Il resto, quello che spesso da un senso ad un blog di viaggio, lo puoi trovare nel sito del Louvre, dove ti consiglio di comprare in anticipo i tuoi biglietti, per evitare le code.
Un café, s’il vous plaît
La mia Parigi personale è anche un vicolo deserto ed una tazza squisita di caffè, una delle tante felici contraddizioni di questa metropoli. A due passi da Place de la Bastille, improvviso e inaspettato, esiste un angolo di pace, dove anche nel pieno pomeriggio si sente appena il suono dei passi di un raro passante.

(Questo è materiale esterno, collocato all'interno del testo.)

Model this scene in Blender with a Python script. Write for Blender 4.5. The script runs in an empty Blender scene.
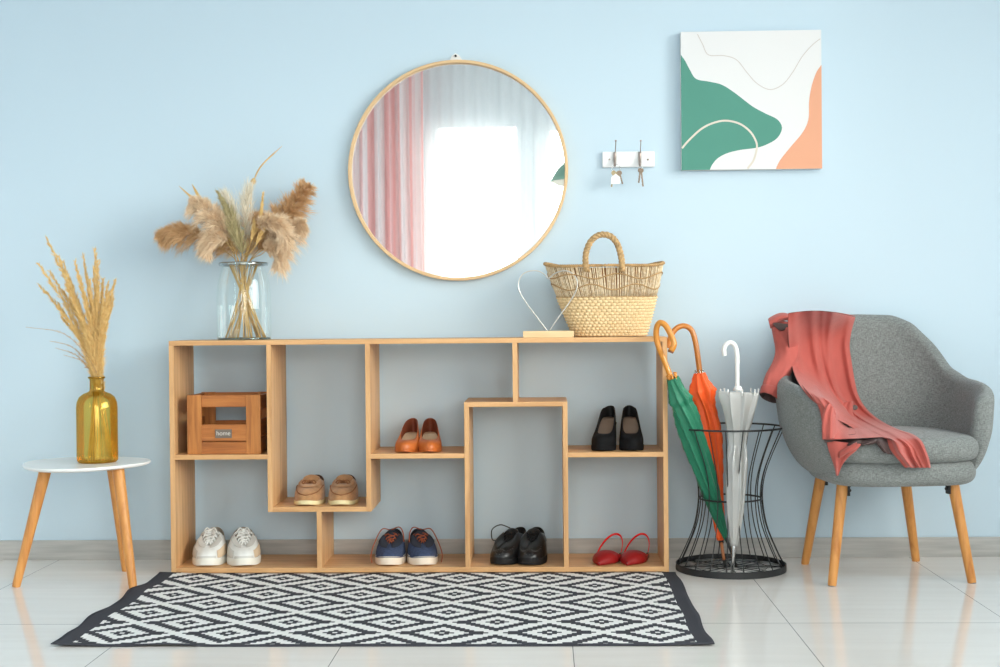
import bpy, math, random
import numpy as np
from mathutils import Vector, Matrix

S = bpy.context.scene
COL = S.collection
PI = math.pi
rnd = random.Random(7)

# ------------------------------------------------------------------ camera
CAM_D, CAM_H = 4.894, 0.8465
YAW, PITCH, ROLL = 0.03247, -0.01095, 0.00887
FPX = 1389.0
def cam_axes():
    cy, sy = math.cos(YAW), math.sin(YAW)
    f = Vector((-sy*math.cos(PITCH), cy*math.cos(PITCH), math.sin(PITCH)))
    r = Vector((cy, sy, 0)); u = r.cross(f)
    c, s = math.cos(ROLL), math.sin(ROLL)
    return c*r - s*u, s*r + c*u, f
CR, CU, CF = cam_axes()
CC = Vector((0, -CAM_D, CAM_H))
cd = bpy.data.cameras.new('camera'); cam = bpy.data.objects.new('camera', cd); COL.objects.link(cam)
cam.matrix_world = Matrix(((CR.x, CU.x, -CF.x, CC.x), (CR.y, CU.y, -CF.y, CC.y), (CR.z, CU.z, -CF.z, CC.z), (0, 0, 0, 1)))
cd.sensor_width = 36; cd.lens = 36*FPX/1000; cd.clip_start = 0.02
S.camera = cam
def ray(px, py): return CF + CR*((px-500)/FPX) - CU*((py-333.5)/FPX)
def at(px, py, Y):
    d = ray(px, py); return CC + d*((Y+CAM_D)/d.y)
def fl(px, py, Z=0.0):
    d = ray(px, py); return CC + d*((Z-CAM_H)/d.z)

# ------------------------------------------------------------------ light
S.view_settings.view_transform = 'Standard'
S.view_settings.look = 'None'
S.view_settings.gamma = 1.0
S.view_settings.use_curve_mapping = False
S.view_settings.exposure = -1.16
S.render.film_transparent = False
S.cycles.max_bounces = 10; S.cycles.transparent_max_bounces = 24
S.cycles.diffuse_bounces = 5; S.cycles.glossy_bounces = 5; S.cycles.transmission_bounces = 8
S.cycles.sample_clamp_indirect = 6.0
S.cycles.caustics_reflective = False; S.cycles.caustics_refractive = False
W = bpy.data.worlds.new('daylight'); S.world = W; W.use_nodes = True
bg = W.node_tree.nodes['Background']
bg.inputs[0].default_value = (1.0, 0.975, 0.95, 1)
# overcast sky with a bright warm glow around the veiled sun, darker ground below the horizon
SUN = Vector((0.38, -0.82, 0.36)).normalized()
def wnode(t, **k):
    n = W.node_tree.nodes.new(t)
    for a_, b_ in k.items(): setattr(n, a_, b_)
    return n
_L = W.node_tree.links
_tc = wnode('ShaderNodeTexCoord'); _sp = wnode('ShaderNodeSeparateXYZ'); _L.new(_tc.outputs['Generated'], _sp.inputs[0])
_nm = wnode('ShaderNodeVectorMath', operation='NORMALIZE'); _L.new(_tc.outputs['Generated'], _nm.inputs[0])
_dt = wnode('ShaderNodeVectorMath', operation='DOT_PRODUCT'); _dt.inputs[1].default_value = SUN; _L.new(_nm.outputs[0], _dt.inputs[0])
_gl = wnode('ShaderNodeMapRange', interpolation_type='SMOOTHSTEP'); _gl.inputs[1].default_value = 0.60; _gl.inputs[2].default_value = 1.0; _gl.inputs[3].default_value = 0.0; _gl.inputs[4].default_value = 1.0
_L.new(_dt.outputs['Value'], _gl.inputs[0])
_st = wnode('ShaderNodeMath', operation='MULTIPLY_ADD'); _st.inputs[1].default_value = 44.0; _st.inputs[2].default_value = 18.0; _L.new(_gl.outputs[0], _st.inputs[0])
_gz = wnode('ShaderNodeMapRange'); _gz.inputs[1].default_value = -0.06; _gz.inputs[2].default_value = 0.04; _gz.inputs[3].default_value = 0.40; _gz.inputs[4].default_value = 1.0
_L.new(_sp.outputs[2], _gz.inputs[0])
_mu = wnode('ShaderNodeMath', operation='MULTIPLY'); _L.new(_st.outputs[0], _mu.inputs[0]); _L.new(_gz.outputs[0], _mu.inputs[1]); _L.new(_mu.outputs[0], bg.inputs[1])
_cr = wnode('ShaderNodeValToRGB'); _L.new(_gl.outputs[0], _cr.inputs[0])
_cr.color_ramp.elements[0].color = (0.88, 0.94, 0.985, 1); _cr.color_ramp.elements[1].color = (1.0, 0.935, 0.875, 1); _cr.color_ramp.elements[1].position = 0.5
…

Della città frenetica ed infinita non rimane una sola traccia.
Cour Damoye è stata una sosta lenta, di quella lentezza che si allunga e stiracchia come un gatto, che si prende il tempo per leggere una scritta o le nuvole che passano, mentre seduto ad uno sgangherato tavolino aspettavo un caffè, fatto con la moka. Tra gli atelier, i laboratori o gli studi d’architettura c’è un resto del mondo di una volta, quello fatto di sacchi di juta e confusione, in barba alla perfezione chic che sembra uno stereotipo di Parigi. La Brûlerie Daval è una delle ultime torrefazioni della città, gestita da un’anziana signora che si destreggia tra decine di grossi sacchi ricolmi di varietà pregiate di tè e caffè.
Mi sono preso una sedia ed ho atteso. Io che posso vivere senza caffè sono rimasto colpito dal gusto di quella tazza, che non voleva essere offesa nemmeno dalla punta di un cucchiaino di zucchero. Il suo aroma saliva nell’aria quieta e poi scendeva nella mia bocca, mentre tutto il resto si fermava. Il caffè non era più la bevanda eccitante che serve per correre di più, per correre ancora, tornava ad essere un piccolo rito, con me stesso.

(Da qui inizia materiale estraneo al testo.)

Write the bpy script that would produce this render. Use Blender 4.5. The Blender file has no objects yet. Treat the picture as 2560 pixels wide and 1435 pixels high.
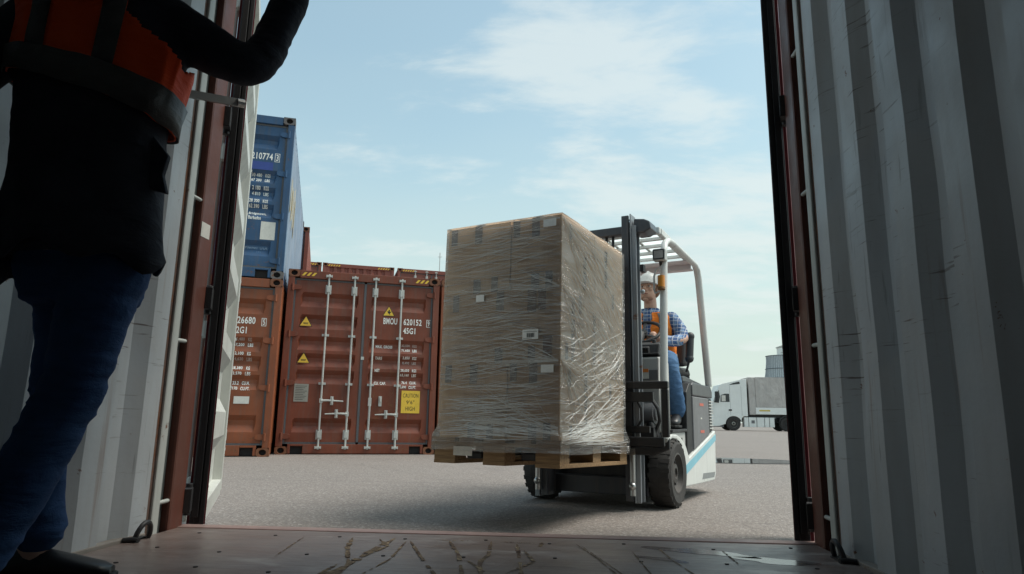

E dopo questo caffè lento? Nella mia Parigi personale ci sono spettacoli di commedia dell’arte a Montmartre, parchi grandi come quartieri, mercati delle pulci davvero inusuali, vetrate gotiche, feste della musica e chissà cos’altro ancora…non basterebbero le pagine e per ora rimango seduto a questo vecchio caffè, assaporando un po’ il gusto che rimane in bocca dopo aver attinto a dei felici ricordi.